Under the agreement with the United States and five other nations, the communist country will receive initial aid equal to 50,000 tonnes of heavy fuel oil for shutting down and sealing its main nuclear reactor and related facilities at Yongbyon, north of the capital, and a further 950,000 tonnes in aid for irreversibly disabling the reactor. The energy aid deal equates to $300 million (£154 million), according to the news agency Reuters.
Japan will not provide any energy aid under the deal unless progress is made in resolving the fate of Japanese citizens abducted decades ago, but Tokyo will still support the agreed-to framework, Shinzo Abe, the country's Prime Minister, has said.
If Pyongyang goes through with its promises, it will be the first moves the communist regime has made to scale back its atomic development, after more that three years of negotiations marked by delays and deadlock, which included North Korea's first nuclear test explosion in October.
However, the US was refusing to get carried away with the deal, claiming the proof would be in whether North Korea - which has breached nuclear understandings in the past - sticks to it. Condoleezza Rice this afternoon welcomed the agreement as a “good beginning,” but cautioned that it was “not the end of the story."
The US Secretary of State added that today’s proceedings should serve as a memo to Iran – which has antagonised the West over its nuclear ambitions - that international diplomacy could achieve results.
“Why should it not be seen as a message to Iran that the international community is able to bring together its resources, particularly when regionally affected states work together and that the strong diplomacy ... has finally achieved results?” she said in Washington.
The deal stipulates that North Korea and America will embark on negotiations aimed at resolving their historic disputes and restarting full diplomatic relations.
The US will also begin the process of removing North Korea from its current designation as a terror-sponsoring state, and will move towards ending American trade sanctions.

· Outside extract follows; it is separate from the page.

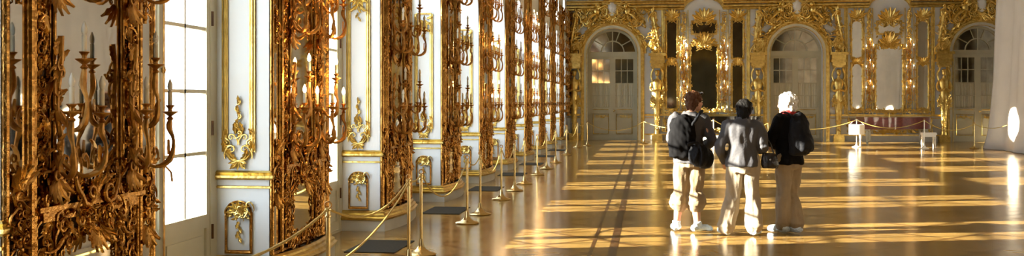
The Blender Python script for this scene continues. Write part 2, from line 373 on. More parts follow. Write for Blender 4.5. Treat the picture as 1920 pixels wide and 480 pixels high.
# ------------------------------------------------------------------ gilded pier mirrors
def pier_mirror():
    rnd=random.Random(4); root=empty('pier_mirror')
    bk=MB(); lbox(bk,-.765,.765,.25,5.0,.0,.012); bk.build('back_board','brown',root,False)  # dark bole board; its darkness also paints shadow into the carving's crevices
    g=MB(); g.prism([(-.36,1.06),(.36,1.06),(.36,4.3)]+[(.36*math.cos(PI*i/12),4.3+.3*math.sin(PI*i/12)) for i in range(1,12)]+[(-.36,4.3)],-.018,-.013); g.build('mirror_glass','mirror',root,False)
    for s in (-1,1):
        m=MB(); lbox(m,*( (.585,.745) if s>0 else (-.745,-.585)),1.02,4.9,.013,.018); m.build('side_mirror','mirror',root,False)
        m=MB(); lbox(m,*( (.60,.74) if s>0 else (-.74,-.60)),.30,.80,.013,.018); m.build('side_mirror','mirror',root,False)
    m=MB(); m.prism([(-.30,.32),(.30,.32),(.30,.70),(.2,.80),(0,.84),(-.2,.80),(-.30,.70)],-.018,-.013); m.build('lower_mirror','mirror',root,False)
    # straight mouldings
    fm=MB()
    for s in (-1,1):
        for (u,r,d) in ((.765,.018,.02),(.745,.008,.02),(.572,.020,.03),(.540,.012,.03),(.508,.008,.02),(.362,.012,.03),(.385,.006,.02)):
            fm.tube([W(s*u,.25,d),W(s*u,5.0,d)],r,8)
        fm.tube([W(s*.31,.28,.02),W(s*.31,.70,.02),W(s*.2,.81,.02),W(0,.855,.03)],.012,6)
    fm.tube([W(-.76,4.98,.03),W(.76,4.98,.03)],.03,6); fm.tube([W(-.76,.25,.02),W(.76,.25,.02)],.02,6)
    lbox(fm,-.50,.50,.90,.955,0,.055); lbox(fm,-.56,.56,.955,.98,0,.075)
    fm.tube(arc(0,4.25,.37,0,PI,12,.03),.02,6)
    fm.build('moulding','rgold',root)
    # carved side strips
    def strip(t):
        garland(t,[(.42,1.12),(.43,2.0),(.41,3.0),(.43,4.3)],.062,rnd,1.9,.008,.012,.4); garland(t,[(.475,1.1),(.48,2.0),(.47,3.0),(.48,4.6)],.08,rnd,1.9,.015,.02,.5)
        for z in (1.45,1.95,2.45,2.9,3.4,3.9):
            leaf(t,(.44,z),PI/2+.1,.20,.035,.02,.2,.3,4); leaf(t,(.46,z+.1),-PI/2,.18,.035,.02,.2,-.3,4)
            scroll(t,(.45,z-.1),.035,PI/2,1,.025,.25)
    pair('carved_stile','rgold',root,strip)
    # ornament crowded between the big mirror and the lower one
    ap=MB()
    def mid(t):
        cluster(t,(.20,.985),.32,.085,54,.058,rnd,.02,.05); cluster(t,(.15,.88),.24,.08,34,.058,rnd,.045,.06)
        scroll(t,(.22,1.07),.075,PI,1,.03,.17,1.3,1.6,6,18); scroll(t,(.10,1.02),.085,0,-1,.07,.19,1.3,1.4,6,18); scroll(t,(.34,1.02),.085,PI/2,1,.04,.19,1.2,1.6,6,18)
        scroll(t,(.33,.86),.075,-PI/2,-1,.04,.19,1.2,1.6,6,18)
        garland(t,[(.30,1.16),(.40,1.10),(.50,.98)],.085,rnd,2.2,.03,.03,.7)
        garland(t,[(.05,.82),(.2,.80),(.33,.70),(.35,.5),(.34,.3)],.07,rnd,2.0,.02,.03,.7)
        for k in range(8): leaf(t,(.03+.06*k,1.02+.02*math.sin(k)),PI/2-.25*k*.5,.085,.022,.04,.4,-.7,3)
    mir(ap,mid); fan(ap,(0,.96),.14,PI*.1,PI*.9,9,.06,.15); fan(ap,(0,.84),.14,-PI*.85,-PI*.15,7,.07,.16)
    ap.build('carved_apron','rgold',root)
    def side(t):
        cluster(t,(.67,.93),.075,.17,34,.05,rnd,.02,.05); fan(t,(.66,1.06),.13,PI*.25,PI*.75,5,.03,.2); fan(t,(.67,.76),.13,-PI*.75,-PI*.25,5,.03,.2)
        t.tube([W(.67,1.05,.02),W(.67,.8,.02)],.03,6)
    pair('carved_drop','rgold',root,side)
    pair('carved_clasp','rgold',root,lambda t:(t.tube([W(.665,3.3,.02),W(.665,3.6,.02)],.012,5),garland(t,[(.665,3.3),(.665,3.6)],.06,rnd,1.8,.02,.02)))
    pair('carved_clasp','rgold',root,lambda t:(t.tube([W(.665,2.0,.02),W(.665,2.3,.02)],.012,5),garland(t,[(.665,2.0),(.665,2.3)],.06,rnd,1.8,.02,.02)))
    pair('carved_scroll','rgold',root,lambda t:(t.tube([W(.45,.30,.02),W(.45,.88,.02)],.02,5),garland(t,[(.45,.30),(.45,.88)],.085,rnd,2.6,.02,.03,.6)))
    cr=MB()
    mir(cr,lambda t:(cluster(t,(.3,4.66),.4,.2,60,.10,rnd,.03,.1)))
    fan(cr,(0,4.6),.3,PI*.1,PI*.9,9,.1); cr.build('carved_crest','rgold',root)
    ft=MB(); mir(ft,lambda t:cluster(t,(.2,.30),.24,.05,26,.055,rnd,.02,.04)); ft.build('carved_foot','rgold',root)
    return root
ORD=['nearest','second','third','fourth','fifth','sixth','seventh','eighth','ninth','tenth']
proto=pier_mirror(); PIERS=list(range(-1,9)); LIT={0,3,5}
for j,k in enumerate(PIERS):
    o=proto if j==0 else copy_tree(proto)
    o.location=(XL,P0+PER*k+PW/2,0); o.rotation_euler=(0,0,PI/2)
    extra={0:'reflecting pale trousers',1:'with glowing candles',9:'last before the corner'}.get(j,'with %s sconces'%('glowing' if k in LIT else 'unlit'))
    tag(o,'carved gilt pier mirror on the window wall, %s, %s'%(ORD[j]+(' from camera' if j else ' to camera'),extra),'mirror','carved gilt mirrors on the piers between the windows')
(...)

After the initial 60 days, foreign ministers from all countries at the talks - China, Japan, Russia, the United States and North and South Korea - will meet again to assess how the deal is progressing.
However, Christopher Hill, the US Assistant Secretary of State and the main US nuclear envoy at the talks, also stressed that the agreement was just the start of the disarmament process.
“This is only the end of the beginning of the process (to disarm North Korea). We have a lot of work to do,” he said.
Meanwhile John Bolton, former US ambassador to the United Nations, told the CNN news station that the agreement set a bad precedent. He said that North Korea should not be rewarded with "massive shipments of heavy fuel oil" for only partially dismantling its nuclear arsenal.
"It sends exactly the wrong signal to would-be proliferators around the world," he said.
Britain welcomed the agreement, with a Foreign Office statement saying: "We welcome the positive outcome to this latest round of the six-party talks."
The Korean peninsula has remained in a state of war for more than a half-century since the Korean War ended in a 1953 ceasefire, and a string of attempts by the international community to reach a deal with communist North Korea, which was known to have been producing nuclear weapons, have failed over the last few years.